と初代相模太郎の「灰神楽三太郎」風で笑わせるなどしてお話した次第です。

 合戦で劣勢になったため、これは誓願でないと難しかろうというので、まだ少年だった廐戸皇子が四天王像を手早く刻んで誓願すると、守屋の軍勢に打ち勝つことができた、というのが話の筋なのですが、その部分については、厩戸皇子に「するってえと何かい。このままじゃ負けるってことかい。ここはひとつ誓願を立てにゃあなるめえ」など江戸弁で語らせたりしながら(これは落語調ですね)解説しました。

 ただ、戦いがおさまった後、太子は四天王寺を建て、馬子は法興寺を建てました、ということで終わって良さそうなものですが、『日本書紀』ではまだ話が続いています。

 つまり、守屋の部下であった捕鳥部万の奮戦が軍談調で描かれ、万が戦死すると、その愛犬が死体を守ったため、朝廷は万の一族に命じて万と犬を葬らせた、という話になっているのです。

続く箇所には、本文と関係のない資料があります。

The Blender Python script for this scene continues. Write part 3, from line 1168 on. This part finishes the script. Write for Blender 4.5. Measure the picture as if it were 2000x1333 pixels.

『日本書紀』ではさらに、戦死した桜井田部連膽渟についても、同様に忠義な犬の話を載せています。

 これは四天王寺建立由来譚とは関係がなく、厩戸皇子の超人ぶりを強調する『日本書紀』編者の姿勢とはまったく異なっていますので、守屋合戦以後、四天王寺に所属させられた彼らの一族が語り伝えた話が、四天王寺における聖徳太子伝のひとコマとして盛り込まれたものですね。語られた物語ですので、『日本書紀』の記述については、浪曲・講談・落語調をまじえて「語りもの」として再現し、「『日本書紀』守屋合戦の段、これにて読み切りといたします。パーン!」と張り扇で叩いてしめくった次第です。お粗末!

 まあ、私はものまね芸の歴史の本(こちら)を出している芸能史研究者でもあって、むしろそっちの方が得意なので。